## Your instructions:
Write out exactly the lines from the line with "Keep writing the" through the line with "M_mortar, smooth=True, parent=wall)", both ends included, and no other line.

===== Task inputs =====

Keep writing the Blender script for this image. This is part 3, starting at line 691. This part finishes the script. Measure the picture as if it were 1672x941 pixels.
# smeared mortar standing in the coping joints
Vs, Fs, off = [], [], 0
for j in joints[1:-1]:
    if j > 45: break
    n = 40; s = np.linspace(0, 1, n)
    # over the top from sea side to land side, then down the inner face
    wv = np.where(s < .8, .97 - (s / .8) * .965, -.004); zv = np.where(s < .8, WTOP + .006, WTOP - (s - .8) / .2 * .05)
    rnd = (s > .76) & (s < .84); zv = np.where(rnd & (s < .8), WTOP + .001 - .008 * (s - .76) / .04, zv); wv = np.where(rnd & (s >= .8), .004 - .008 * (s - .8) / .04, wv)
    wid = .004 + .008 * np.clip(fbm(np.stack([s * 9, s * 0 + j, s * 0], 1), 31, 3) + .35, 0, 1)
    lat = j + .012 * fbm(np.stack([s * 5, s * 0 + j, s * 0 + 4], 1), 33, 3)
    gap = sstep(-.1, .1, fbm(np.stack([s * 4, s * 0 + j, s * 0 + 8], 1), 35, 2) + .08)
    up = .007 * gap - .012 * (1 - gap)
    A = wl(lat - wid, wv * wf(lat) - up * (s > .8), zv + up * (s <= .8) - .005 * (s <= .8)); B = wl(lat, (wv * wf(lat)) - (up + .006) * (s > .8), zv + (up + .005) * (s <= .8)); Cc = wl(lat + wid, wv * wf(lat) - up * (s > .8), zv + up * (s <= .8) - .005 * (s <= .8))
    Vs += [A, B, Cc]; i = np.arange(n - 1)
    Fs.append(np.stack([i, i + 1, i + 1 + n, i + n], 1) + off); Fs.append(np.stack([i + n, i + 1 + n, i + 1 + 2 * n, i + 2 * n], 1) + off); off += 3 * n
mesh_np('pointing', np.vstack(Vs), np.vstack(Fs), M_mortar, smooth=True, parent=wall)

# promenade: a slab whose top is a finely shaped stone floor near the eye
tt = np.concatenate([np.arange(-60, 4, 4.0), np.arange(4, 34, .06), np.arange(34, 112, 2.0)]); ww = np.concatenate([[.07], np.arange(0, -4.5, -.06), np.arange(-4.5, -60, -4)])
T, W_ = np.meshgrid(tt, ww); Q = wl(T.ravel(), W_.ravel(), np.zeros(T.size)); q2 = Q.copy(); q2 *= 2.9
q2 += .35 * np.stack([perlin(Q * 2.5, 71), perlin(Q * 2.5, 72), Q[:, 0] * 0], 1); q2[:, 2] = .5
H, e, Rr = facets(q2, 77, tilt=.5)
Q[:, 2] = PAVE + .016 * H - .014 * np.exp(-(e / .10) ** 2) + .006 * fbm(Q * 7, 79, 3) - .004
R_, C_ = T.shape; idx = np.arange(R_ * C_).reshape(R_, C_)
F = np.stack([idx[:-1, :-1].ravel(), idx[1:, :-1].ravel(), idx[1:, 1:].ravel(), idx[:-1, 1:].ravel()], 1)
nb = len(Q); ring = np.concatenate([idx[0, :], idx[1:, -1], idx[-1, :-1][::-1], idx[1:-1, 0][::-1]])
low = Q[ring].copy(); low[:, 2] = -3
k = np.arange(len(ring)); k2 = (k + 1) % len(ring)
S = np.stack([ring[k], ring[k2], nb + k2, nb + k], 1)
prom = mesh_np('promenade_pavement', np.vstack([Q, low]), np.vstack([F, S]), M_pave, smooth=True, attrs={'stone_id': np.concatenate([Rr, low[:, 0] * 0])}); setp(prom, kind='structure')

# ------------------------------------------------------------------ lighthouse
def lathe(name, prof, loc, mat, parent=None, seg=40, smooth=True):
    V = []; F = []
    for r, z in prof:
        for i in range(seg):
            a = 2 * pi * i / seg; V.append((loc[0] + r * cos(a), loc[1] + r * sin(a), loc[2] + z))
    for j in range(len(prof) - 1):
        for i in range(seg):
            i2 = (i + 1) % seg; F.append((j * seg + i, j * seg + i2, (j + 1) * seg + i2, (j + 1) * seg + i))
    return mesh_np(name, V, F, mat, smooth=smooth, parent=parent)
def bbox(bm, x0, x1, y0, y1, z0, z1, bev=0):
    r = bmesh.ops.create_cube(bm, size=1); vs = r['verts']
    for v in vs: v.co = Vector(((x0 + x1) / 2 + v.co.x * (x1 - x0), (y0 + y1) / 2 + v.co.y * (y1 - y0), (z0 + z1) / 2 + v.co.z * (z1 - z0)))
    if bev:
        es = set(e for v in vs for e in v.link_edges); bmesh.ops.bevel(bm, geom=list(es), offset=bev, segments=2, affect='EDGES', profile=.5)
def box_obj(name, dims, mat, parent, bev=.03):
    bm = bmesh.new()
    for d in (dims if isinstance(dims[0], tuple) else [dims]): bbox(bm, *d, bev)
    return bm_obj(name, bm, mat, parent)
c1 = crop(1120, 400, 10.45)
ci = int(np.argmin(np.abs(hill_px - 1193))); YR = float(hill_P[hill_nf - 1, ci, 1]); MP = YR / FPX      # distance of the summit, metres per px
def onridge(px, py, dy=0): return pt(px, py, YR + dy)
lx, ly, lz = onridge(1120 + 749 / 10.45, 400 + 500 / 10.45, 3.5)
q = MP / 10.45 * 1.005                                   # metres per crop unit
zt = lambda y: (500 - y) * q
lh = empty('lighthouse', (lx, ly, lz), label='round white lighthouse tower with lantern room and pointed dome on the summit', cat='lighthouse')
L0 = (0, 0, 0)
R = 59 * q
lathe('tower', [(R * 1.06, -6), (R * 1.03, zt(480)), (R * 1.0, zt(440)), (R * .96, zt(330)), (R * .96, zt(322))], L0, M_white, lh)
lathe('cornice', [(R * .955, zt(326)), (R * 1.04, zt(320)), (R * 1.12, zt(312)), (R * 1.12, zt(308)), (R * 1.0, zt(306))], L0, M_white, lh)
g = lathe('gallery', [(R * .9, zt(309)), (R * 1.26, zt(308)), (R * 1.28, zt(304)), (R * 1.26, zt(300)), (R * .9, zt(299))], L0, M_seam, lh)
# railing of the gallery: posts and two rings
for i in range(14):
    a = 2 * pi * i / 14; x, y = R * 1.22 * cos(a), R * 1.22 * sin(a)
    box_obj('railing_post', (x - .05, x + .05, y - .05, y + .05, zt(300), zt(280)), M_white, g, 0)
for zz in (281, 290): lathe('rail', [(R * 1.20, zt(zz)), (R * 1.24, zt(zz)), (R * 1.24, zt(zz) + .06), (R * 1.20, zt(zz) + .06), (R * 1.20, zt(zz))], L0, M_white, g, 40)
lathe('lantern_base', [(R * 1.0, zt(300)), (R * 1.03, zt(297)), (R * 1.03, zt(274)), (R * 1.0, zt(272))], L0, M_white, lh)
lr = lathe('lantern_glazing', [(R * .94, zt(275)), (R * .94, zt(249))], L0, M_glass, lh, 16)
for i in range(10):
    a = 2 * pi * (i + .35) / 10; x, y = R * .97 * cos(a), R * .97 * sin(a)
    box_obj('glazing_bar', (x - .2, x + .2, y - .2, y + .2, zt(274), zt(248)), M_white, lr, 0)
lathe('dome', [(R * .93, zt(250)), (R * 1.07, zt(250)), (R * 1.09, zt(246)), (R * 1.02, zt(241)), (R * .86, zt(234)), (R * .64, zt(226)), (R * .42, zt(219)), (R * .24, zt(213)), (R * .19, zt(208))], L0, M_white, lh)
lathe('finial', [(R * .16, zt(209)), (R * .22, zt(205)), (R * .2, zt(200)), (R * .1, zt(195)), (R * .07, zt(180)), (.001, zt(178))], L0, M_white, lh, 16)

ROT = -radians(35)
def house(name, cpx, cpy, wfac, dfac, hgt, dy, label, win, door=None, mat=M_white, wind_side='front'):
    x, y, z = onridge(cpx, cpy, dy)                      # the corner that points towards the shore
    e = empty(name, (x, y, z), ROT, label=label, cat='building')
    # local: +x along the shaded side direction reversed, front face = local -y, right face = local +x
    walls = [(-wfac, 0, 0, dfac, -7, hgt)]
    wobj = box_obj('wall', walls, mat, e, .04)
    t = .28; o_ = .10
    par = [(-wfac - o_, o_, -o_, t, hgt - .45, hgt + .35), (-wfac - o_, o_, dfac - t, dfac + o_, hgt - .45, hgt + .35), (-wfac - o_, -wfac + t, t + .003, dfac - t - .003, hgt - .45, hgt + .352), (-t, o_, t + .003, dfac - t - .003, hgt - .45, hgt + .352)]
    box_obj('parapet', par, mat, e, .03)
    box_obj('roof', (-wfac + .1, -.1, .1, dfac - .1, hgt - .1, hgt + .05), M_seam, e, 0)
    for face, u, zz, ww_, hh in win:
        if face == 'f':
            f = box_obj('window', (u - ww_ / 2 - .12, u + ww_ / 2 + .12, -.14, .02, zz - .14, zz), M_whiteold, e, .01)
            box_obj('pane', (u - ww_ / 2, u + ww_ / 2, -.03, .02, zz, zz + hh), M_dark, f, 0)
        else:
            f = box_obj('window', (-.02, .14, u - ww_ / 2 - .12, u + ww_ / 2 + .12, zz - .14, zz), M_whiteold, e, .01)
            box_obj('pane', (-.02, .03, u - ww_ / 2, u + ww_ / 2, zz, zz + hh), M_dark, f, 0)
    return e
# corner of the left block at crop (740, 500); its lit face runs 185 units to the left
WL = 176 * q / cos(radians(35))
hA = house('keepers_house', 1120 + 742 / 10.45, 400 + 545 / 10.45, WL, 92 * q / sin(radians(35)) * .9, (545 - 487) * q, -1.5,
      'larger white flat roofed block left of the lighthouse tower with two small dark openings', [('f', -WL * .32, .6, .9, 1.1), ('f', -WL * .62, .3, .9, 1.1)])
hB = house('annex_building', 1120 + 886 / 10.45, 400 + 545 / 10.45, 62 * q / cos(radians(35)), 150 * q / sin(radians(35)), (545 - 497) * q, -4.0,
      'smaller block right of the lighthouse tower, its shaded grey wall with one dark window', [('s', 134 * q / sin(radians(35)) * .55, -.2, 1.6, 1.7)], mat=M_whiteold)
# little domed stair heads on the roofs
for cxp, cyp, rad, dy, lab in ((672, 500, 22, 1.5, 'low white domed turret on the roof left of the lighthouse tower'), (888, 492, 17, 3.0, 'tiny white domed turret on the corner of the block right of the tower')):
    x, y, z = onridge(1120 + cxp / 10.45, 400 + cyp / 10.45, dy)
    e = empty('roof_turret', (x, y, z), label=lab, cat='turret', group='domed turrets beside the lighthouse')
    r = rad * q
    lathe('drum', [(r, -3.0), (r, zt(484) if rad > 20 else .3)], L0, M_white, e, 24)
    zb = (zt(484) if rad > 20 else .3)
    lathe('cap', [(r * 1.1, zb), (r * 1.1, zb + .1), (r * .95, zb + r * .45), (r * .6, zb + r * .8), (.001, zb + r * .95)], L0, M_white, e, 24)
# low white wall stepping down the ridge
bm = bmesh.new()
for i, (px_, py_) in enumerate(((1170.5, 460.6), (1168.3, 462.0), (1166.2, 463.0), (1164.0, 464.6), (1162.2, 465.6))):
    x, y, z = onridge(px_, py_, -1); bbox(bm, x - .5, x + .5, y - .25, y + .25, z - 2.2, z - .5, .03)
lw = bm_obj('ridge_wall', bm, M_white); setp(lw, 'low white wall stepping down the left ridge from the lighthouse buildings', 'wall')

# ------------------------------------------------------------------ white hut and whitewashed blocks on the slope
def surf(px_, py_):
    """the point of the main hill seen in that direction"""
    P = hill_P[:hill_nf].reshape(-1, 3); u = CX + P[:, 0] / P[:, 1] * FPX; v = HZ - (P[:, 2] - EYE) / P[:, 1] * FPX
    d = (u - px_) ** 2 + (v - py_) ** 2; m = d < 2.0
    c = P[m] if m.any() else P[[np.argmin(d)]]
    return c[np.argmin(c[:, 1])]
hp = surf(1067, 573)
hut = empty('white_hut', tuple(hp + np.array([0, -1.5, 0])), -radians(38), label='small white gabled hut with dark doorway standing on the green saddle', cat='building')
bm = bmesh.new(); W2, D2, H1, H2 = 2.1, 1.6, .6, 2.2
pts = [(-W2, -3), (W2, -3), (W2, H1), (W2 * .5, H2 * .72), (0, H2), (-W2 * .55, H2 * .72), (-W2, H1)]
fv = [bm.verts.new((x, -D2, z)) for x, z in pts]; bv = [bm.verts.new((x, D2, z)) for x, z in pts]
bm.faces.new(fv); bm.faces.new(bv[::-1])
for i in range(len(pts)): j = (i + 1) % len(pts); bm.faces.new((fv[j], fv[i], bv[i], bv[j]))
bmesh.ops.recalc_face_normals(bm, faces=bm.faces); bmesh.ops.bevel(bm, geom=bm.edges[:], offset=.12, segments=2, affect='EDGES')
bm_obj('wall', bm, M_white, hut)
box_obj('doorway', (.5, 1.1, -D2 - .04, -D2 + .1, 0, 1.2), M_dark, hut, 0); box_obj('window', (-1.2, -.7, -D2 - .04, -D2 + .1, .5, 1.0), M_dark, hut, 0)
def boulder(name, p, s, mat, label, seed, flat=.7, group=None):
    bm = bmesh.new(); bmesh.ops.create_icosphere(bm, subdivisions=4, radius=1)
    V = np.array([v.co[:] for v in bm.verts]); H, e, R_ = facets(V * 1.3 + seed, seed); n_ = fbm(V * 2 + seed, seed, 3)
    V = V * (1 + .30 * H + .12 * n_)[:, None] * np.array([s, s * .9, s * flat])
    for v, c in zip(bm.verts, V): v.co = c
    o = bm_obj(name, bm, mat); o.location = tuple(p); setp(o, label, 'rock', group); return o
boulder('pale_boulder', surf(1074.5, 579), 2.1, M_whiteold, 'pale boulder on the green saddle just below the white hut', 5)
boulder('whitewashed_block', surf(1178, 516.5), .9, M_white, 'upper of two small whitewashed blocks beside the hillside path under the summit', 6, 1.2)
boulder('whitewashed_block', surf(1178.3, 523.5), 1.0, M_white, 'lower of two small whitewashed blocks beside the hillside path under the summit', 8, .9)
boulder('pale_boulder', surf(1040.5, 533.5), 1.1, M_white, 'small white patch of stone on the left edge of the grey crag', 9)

=====
===== Task inputs =====

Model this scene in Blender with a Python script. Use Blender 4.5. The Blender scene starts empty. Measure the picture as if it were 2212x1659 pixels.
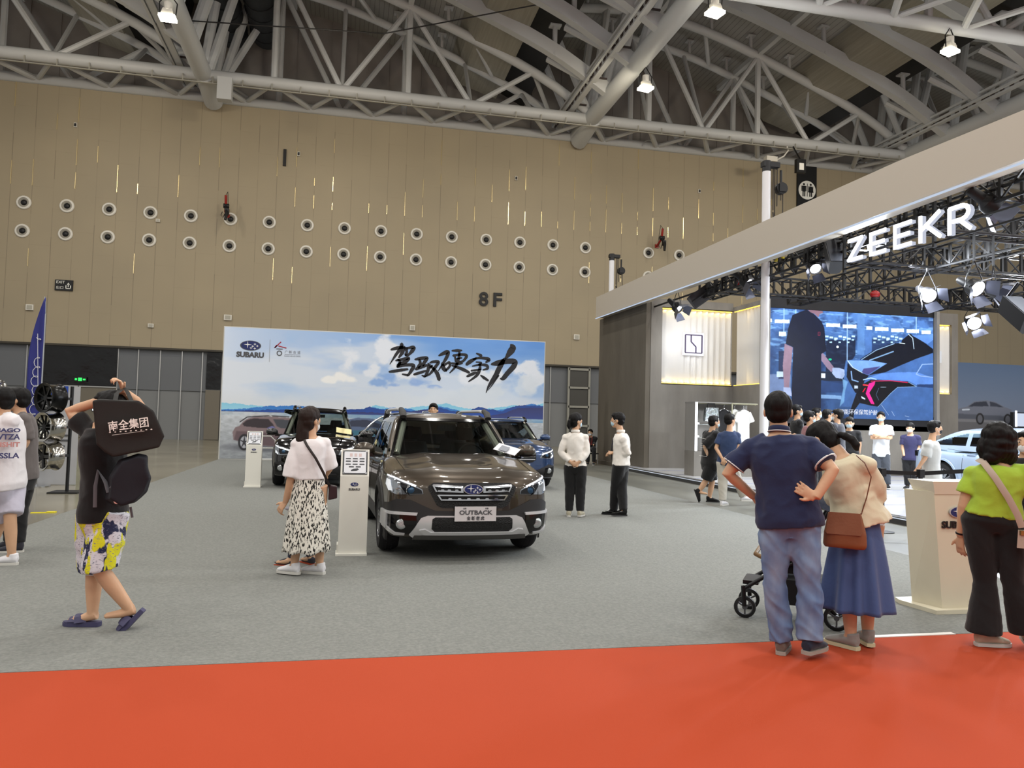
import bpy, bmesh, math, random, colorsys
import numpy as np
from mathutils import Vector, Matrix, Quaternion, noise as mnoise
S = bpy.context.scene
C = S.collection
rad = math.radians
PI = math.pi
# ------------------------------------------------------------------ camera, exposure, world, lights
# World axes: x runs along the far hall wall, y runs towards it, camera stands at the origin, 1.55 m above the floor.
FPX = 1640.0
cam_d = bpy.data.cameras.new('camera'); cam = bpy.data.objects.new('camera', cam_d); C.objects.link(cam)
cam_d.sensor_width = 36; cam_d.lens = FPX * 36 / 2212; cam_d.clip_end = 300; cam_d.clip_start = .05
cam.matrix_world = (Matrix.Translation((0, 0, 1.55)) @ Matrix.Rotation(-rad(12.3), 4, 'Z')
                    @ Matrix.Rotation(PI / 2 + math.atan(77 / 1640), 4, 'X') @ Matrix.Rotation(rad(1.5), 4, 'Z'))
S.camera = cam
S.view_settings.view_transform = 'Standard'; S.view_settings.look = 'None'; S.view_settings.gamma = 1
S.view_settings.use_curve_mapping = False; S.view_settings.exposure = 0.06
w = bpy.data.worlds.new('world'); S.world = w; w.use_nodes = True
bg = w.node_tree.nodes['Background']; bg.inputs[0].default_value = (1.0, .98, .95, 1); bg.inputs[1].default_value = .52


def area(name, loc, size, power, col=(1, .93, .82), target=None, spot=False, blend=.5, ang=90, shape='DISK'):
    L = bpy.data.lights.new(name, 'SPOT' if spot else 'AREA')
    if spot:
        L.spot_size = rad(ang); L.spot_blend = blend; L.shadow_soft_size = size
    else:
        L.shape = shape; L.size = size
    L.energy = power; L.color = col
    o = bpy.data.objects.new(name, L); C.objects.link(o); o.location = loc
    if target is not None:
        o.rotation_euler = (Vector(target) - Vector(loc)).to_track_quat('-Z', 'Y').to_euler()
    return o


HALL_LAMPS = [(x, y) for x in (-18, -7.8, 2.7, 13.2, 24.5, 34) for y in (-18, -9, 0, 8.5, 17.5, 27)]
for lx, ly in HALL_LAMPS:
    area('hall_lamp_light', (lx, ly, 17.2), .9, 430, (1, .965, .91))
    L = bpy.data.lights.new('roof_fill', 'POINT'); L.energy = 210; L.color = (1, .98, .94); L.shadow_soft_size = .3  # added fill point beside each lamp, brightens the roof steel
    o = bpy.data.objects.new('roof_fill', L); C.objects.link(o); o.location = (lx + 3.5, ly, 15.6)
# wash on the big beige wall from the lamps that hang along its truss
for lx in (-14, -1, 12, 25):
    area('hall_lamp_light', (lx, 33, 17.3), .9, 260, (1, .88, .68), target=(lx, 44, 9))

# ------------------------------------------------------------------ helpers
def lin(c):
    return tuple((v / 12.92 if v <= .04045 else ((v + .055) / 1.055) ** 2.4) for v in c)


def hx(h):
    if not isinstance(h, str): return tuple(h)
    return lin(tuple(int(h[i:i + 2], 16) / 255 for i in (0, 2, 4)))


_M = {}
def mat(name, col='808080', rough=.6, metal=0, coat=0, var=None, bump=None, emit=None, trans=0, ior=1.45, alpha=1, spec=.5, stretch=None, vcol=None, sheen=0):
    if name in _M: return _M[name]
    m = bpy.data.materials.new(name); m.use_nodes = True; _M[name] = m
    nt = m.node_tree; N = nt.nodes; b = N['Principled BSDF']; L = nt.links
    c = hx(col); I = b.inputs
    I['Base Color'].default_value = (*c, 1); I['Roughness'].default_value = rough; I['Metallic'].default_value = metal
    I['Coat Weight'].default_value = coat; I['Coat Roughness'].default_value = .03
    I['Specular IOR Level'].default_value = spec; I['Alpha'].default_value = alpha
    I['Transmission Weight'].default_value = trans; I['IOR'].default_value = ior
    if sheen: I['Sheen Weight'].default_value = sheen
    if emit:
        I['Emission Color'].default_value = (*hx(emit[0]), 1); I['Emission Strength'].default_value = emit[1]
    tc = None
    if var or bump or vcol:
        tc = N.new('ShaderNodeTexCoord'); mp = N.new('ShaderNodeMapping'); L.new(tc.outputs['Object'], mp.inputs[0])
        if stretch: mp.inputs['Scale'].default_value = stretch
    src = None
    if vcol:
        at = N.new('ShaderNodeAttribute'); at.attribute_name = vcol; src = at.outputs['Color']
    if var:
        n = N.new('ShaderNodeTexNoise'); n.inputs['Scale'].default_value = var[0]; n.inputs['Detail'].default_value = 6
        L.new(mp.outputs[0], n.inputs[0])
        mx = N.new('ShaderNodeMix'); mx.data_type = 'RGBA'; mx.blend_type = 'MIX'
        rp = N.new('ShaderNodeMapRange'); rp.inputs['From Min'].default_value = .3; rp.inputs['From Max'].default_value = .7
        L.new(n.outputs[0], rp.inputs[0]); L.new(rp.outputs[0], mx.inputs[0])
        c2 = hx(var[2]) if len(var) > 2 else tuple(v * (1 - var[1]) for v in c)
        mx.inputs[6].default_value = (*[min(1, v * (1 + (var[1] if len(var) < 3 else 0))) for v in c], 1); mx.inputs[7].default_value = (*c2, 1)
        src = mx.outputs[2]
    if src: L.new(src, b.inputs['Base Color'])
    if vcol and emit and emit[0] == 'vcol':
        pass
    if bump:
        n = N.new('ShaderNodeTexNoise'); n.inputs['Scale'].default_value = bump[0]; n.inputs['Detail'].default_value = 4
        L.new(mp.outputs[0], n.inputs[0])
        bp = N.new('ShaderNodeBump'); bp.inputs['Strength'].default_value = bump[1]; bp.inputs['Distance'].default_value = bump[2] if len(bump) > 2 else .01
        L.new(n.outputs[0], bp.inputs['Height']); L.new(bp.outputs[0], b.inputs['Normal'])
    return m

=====
===== Task inputs =====

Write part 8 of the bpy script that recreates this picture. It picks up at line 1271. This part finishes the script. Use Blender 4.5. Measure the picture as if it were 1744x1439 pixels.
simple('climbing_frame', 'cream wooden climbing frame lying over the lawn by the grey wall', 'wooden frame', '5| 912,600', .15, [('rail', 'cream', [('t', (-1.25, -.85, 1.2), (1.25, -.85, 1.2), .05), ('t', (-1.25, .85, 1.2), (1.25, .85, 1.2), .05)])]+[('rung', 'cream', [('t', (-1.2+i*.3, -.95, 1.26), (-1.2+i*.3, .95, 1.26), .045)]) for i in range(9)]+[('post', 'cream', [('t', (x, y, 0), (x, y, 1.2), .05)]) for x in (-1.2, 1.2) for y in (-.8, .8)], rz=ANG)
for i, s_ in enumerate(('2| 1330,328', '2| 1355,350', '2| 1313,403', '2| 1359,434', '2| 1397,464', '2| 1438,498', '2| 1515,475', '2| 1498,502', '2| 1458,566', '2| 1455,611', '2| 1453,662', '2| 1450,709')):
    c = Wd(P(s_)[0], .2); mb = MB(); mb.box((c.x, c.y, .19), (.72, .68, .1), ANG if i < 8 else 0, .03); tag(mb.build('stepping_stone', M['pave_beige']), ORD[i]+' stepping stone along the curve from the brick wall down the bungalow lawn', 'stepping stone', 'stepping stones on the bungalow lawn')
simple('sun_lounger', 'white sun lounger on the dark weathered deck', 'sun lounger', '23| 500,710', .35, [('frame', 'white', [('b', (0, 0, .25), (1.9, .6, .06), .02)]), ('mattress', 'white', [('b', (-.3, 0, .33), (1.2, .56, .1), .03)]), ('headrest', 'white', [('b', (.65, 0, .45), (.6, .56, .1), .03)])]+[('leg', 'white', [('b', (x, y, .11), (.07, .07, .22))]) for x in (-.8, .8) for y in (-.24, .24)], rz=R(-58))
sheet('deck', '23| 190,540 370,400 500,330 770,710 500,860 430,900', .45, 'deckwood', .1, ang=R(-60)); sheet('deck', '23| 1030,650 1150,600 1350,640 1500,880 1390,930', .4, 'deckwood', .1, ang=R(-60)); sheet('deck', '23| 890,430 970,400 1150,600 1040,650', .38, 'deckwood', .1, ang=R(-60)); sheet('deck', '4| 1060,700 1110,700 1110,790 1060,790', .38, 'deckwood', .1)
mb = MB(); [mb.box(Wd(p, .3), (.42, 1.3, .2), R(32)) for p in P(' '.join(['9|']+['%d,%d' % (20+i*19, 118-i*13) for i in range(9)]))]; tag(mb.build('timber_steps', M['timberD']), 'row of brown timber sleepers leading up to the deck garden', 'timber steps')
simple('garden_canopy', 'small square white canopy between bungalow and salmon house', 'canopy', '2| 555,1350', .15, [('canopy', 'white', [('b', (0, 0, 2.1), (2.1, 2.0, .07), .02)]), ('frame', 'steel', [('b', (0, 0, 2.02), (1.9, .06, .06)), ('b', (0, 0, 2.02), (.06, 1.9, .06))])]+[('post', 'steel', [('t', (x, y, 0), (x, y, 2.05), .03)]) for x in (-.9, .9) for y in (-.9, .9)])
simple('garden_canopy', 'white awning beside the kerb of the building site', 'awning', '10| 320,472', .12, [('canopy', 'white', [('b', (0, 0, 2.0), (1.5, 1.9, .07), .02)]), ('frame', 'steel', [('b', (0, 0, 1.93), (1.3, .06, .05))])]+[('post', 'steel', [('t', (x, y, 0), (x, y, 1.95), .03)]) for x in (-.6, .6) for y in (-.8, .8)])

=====

## Solution for this exercise:
Keep writing the Blender script for this image. This is part 3, starting at line 691. This part finishes the script. Measure the picture as if it were 1672x941 pixels.
# smeared mortar standing in the coping joints
Vs, Fs, off = [], [], 0
for j in joints[1:-1]:
    if j > 45: break
    n = 40; s = np.linspace(0, 1, n)
    # over the top from sea side to land side, then down the inner face
    wv = np.where(s < .8, .97 - (s / .8) * .965, -.004); zv = np.where(s < .8, WTOP + .006, WTOP - (s - .8) / .2 * .05)
    rnd = (s > .76) & (s < .84); zv = np.where(rnd & (s < .8), WTOP + .001 - .008 * (s - .76) / .04, zv); wv = np.where(rnd & (s >= .8), .004 - .008 * (s - .8) / .04, wv)
    wid = .004 + .008 * np.clip(fbm(np.stack([s * 9, s * 0 + j, s * 0], 1), 31, 3) + .35, 0, 1)
    lat = j + .012 * fbm(np.stack([s * 5, s * 0 + j, s * 0 + 4], 1), 33, 3)
    gap = sstep(-.1, .1, fbm(np.stack([s * 4, s * 0 + j, s * 0 + 8], 1), 35, 2) + .08)
    up = .007 * gap - .012 * (1 - gap)
    A = wl(lat - wid, wv * wf(lat) - up * (s > .8), zv + up * (s <= .8) - .005 * (s <= .8)); B = wl(lat, (wv * wf(lat)) - (up + .006) * (s > .8), zv + (up + .005) * (s <= .8)); Cc = wl(lat + wid, wv * wf(lat) - up * (s > .8), zv + up * (s <= .8) - .005 * (s <= .8))
    Vs += [A, B, Cc]; i = np.arange(n - 1)
    Fs.append(np.stack([i, i + 1, i + 1 + n, i + n], 1) + off); Fs.append(np.stack([i + n, i + 1 + n, i + 1 + 2 * n, i + 2 * n], 1) + off); off += 3 * n
mesh_np('pointing', np.vstack(Vs), np.vstack(Fs), M_mortar, smooth=True, parent=wall)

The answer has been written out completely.